I had returned home to reset after two of the hardest years of my life. As I drove from the airport to my childhood home, I cried as the streets came alive with memories. There, in that parking lot stood a stadium with a courthouse and a jail in the basement (yes, you read that right), where I caught my first foul ball. Over there, on that stretch of highway, I cut someone off and got honked at for the first time. And there, in that sanctuary, I became a bar mitzvah and later said a final goodbye to my grandfather. And here, well, here is the home where I scraped my knee and yelled too much and learned to love.
As linear time collapsed, I looked around and saw the memories that shaped me. I realized the grounding force of memory was as important in this homecoming experience as making my habitual pilgrimages for hoagies and hugs. In Parshat Matot-Mas-ei, we find a list of places along the Israelites’ journey from Egyptian bondage toward their promised homeland. The itinerary lists the stops but leaves out the memories, and our commentators try to fill in the story for the reader by referencing other parts of Tanach.
The 13th-century rabbi, Nachmanides, unpacks Numbers 33:14, which tells us the Israelites camped at Rephidim and had no water. He reminds us that at Rephidim the people were thirsty and quarreled with Moses and God, calling that place Massah (trying) and M’ribah (strife) before miraculously getting water out of a rock. It was there too that the Israelites were attacked by the Amalekites. Numbers 33:18 tells us that the Israelites camped at a place called Rithmah. Rashi explains that it was here that the spies shared their pessimistic view on conquering the land of Israel. Numbers 33:44 lists a place called Iye Haavarim, a name, according to Rashi (1040-1105) “denotes waste places and heaps of rubbish.” All in all, there are forty-two stages in their journey. Midrash Tanhuma explains this long list with “the parable of a king whose son was ill and whom he took to a distant place to cure him. When they returned home, the father began to enumerate all the stages, saying to him, “Here we slept, here we caught cold, here you had the head-ache, etc.” (4:10:3).

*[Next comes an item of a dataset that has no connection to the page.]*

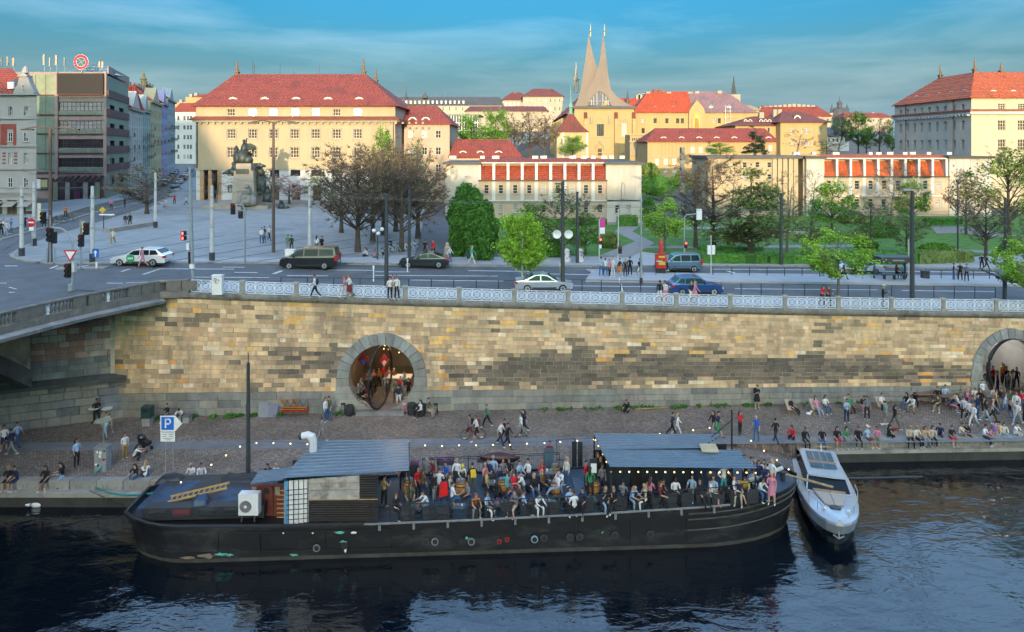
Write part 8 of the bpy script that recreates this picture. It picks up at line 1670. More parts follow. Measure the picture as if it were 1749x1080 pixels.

It is easy to downplay all the little moments that make us who we are. We like to act as if life is linear, predictably moving toward a given destination along a predetermined path. Yet the Israelite journey from slavery to the Land of Israel reminds us that there are many chapters that shape who we become. The Baal Shem Tov, the great Hasidic master, teaches that the many stages of the Israelite journey not only apply to the Israelites as a whole but to each and every one of us. “All the forty-two journeys of the Children of Israel will occur to each individual between the time they are born and the time they die.” These forty-two stages remind us that life often leads us down an unpredictable and often circuitous path. Sometimes we fail in ways that inflict moral injury and pull us to an unimaginable low. In other moments we reach heights that soar past our wildest imagination. Most of the time, we forget to find holiness in the mundane steps of our journey or offer gratitude for whichever stage we find ourselves in.
Towards the end of Matot-Mas-ei, the Israelites are instructed: “You shall not defile the land in which you live, in which I Myself abide, for I, Adonai, abide among the Israelite people” (Numbers 35:34). No matter where the Israelites found themselves in their journey, God remained. The midrash Sifrei Bamidbar teaches that “even when the Israelites were unclean, God’s presence remained amongst them” (160:15). In other words, God’s holy presence remained amongst the Israelites during their basest behavior and their best.
As I wandered through formative places of my city, memories flooded in – memories of failures and triumphs, memories of great joy and loss. Most of all, I rejoiced in walking into my childhood home and embracing my father after what felt like an eternity. Holiness, I realized, abounds in every tangible and intangible step of our journey.
Parshat Matot-Mas-ei simply reminds us to look for it.